Gerrit Thomas Rietveld - Netherlands

Gerrit Thomas Rietveld (24.06.1888 – 25.06.1964) was a Dutch furniture designer and architect, and is considered one of the principal members of the Dutch artistic movement called De Stijl. He became famous for his Red and Blue Chair and for the Rietveld Schröder House, which is today a UNESCO World Heritage Site. Rietveld was born in Utrecht in 1888, and left school aged only 11 to be apprenticed by his father as a joiner. Later he enrolled at night school before working as a draughtsman for the jewelle C. J. Begeer.
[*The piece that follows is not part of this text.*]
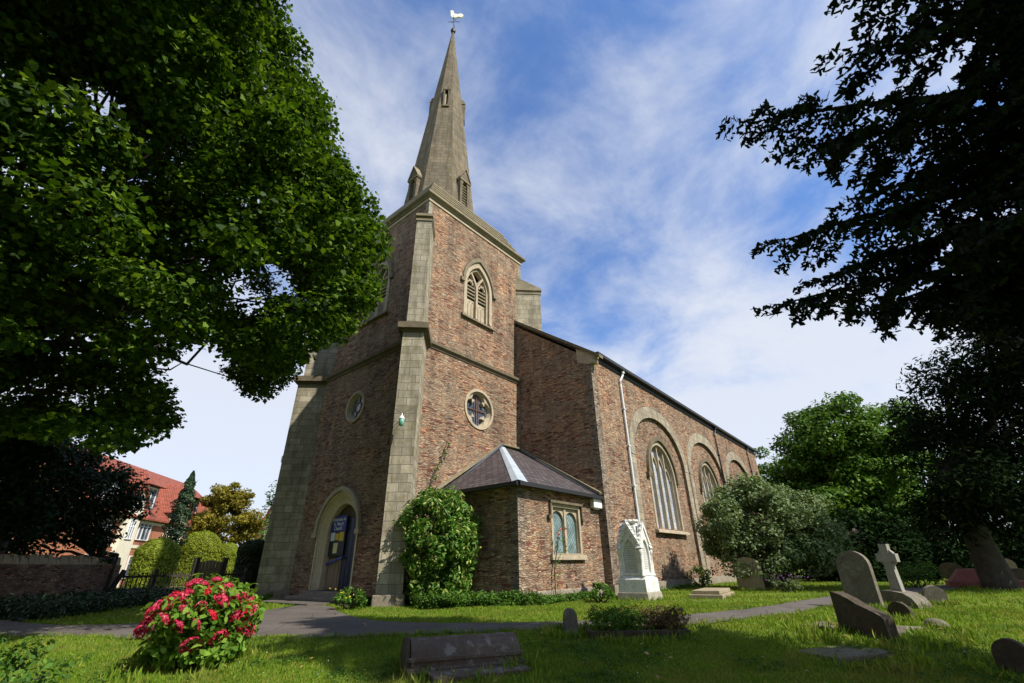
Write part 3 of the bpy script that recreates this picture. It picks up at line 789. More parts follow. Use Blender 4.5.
mb = MB(); mb.panel(fr, arched(DU, DW-.08, .30, 2.22, 3.40, 10), (), DBK-.02, 1); mb.fbox(fr, DU-1.0, DU-.10, .32, 1.36, DBK-.01, DBK+.02); mb.fbox(fr, DU-.9, DU-.2, .45, 1.2, DBK-.01, DBK+.035)
mb.build('porch_screen', [MT['doorwood'], MT['porchshade']], dw)
mb = MB(); mb.fbox(fr, DU+.04, DU+1.04, .32, 2.75, DBK-.01, DBK+.05)
for u in (.28, .53, .78): mb.fbox(fr, DU+u-.01, DU+u+.01, .36, 2.7, DBK+.05, DBK+.058)
dr = mb.build('door', MT['bluedoor'], church)
mb = MB(); mb.tube([fr.P(DU+.14, 1.35, DBK+.05), fr.P(DU+.14, 1.35, DBK+.12), fr.P(DU+.28, 1.35, DBK+.12)], .015, 6); mb.build('handle', MT['iron'], dr)
mb = MB(); mb.bar(fr.P(DU-.95, 1.16, DBK+.12), fr.P(DU+.12, 1.40, DBK+.12), .05, .07); mb.bar(fr.P(DU-.92, 1.17, DBK+.12), fr.P(DU-.92, 1.17, DBK), .04, .04); mb.bar(fr.P(DU+.06, 1.39, DBK+.12), fr.P(DU+.06, 1.39, DBK), .04, .04)
mb.build('hand_bar', MT['bluerail'], dw)
# notice board hanging in the doorway
nb = thing('notice_board', 'blue and black notice board inside the church doorway, with pinned papers', 'notice board', (0, 0, 0))
U0, U1 = DU-.97, DU+.08; B0 = DBK+.055
mb = MB(); mb.fbox(fr, U0, U1, 1.46, 2.85, B0, B0+.06); mb.build('board', MT['signblack'], nb)
mb = MB(); mb.fbox(fr, U0-.01, U1+.01, 2.30, 2.87, B0+.062, B0+.08); hd = mb.build('header_panel', MT['signblue'], nb)
for a_, b_, c_, d_, m_ in ((.05, .34, 1.98, 2.28, 'paperwhite'), (.37, .62, 2.00, 2.24, 'paperyellow'), (.65, .97, 1.96, 2.28, 'paperyellow'), (.33, .62, 1.54, 1.90, 'paperpale')):
    mb = MB(); mb.fbox(fr, U0+a_, U0+b_, c_, d_, B0+.062, B0+.068); mb.build('paper', MT[m_], nb)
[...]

In 1917 Gerrit Thomas Rietveld opened his own furniture workshop. Up to this time, he taugth himself drawing, painting and model-making. It is regarded, that Gerrit Thomas Rietveld became an architect in 1919, and in 1923 he was invited by Walter Gropius to exhibit at the Bauhaus. One year later he designed his first building, the famous Rietveld Schröder House in Utrecht, which was elaborated in close collaboration with the owner Truus Schröder-Schräder. While the building features a conventional ground floor, the top floor is of a very radical design. This storey lacks fixed walls and instead relys on sliding walls to creat and change the living spaces. In 1928 Gerrit Thomas Rietveld broke with "De Stijl" and started to wark in a more functionalist style of architecture, called Nieuwe Zakelijkheid in the Netherlands, and in the same year he joined the Congrès Internationaux d'Architecture Moderne (CIAM). Rietveld was concerned with social housing and inexpensive production methods from the late 1920s onwards. But since all his commissions in the 1920s and 1930 came from private individuales, he was able to put his progressive ideas into practice only in the 1950s.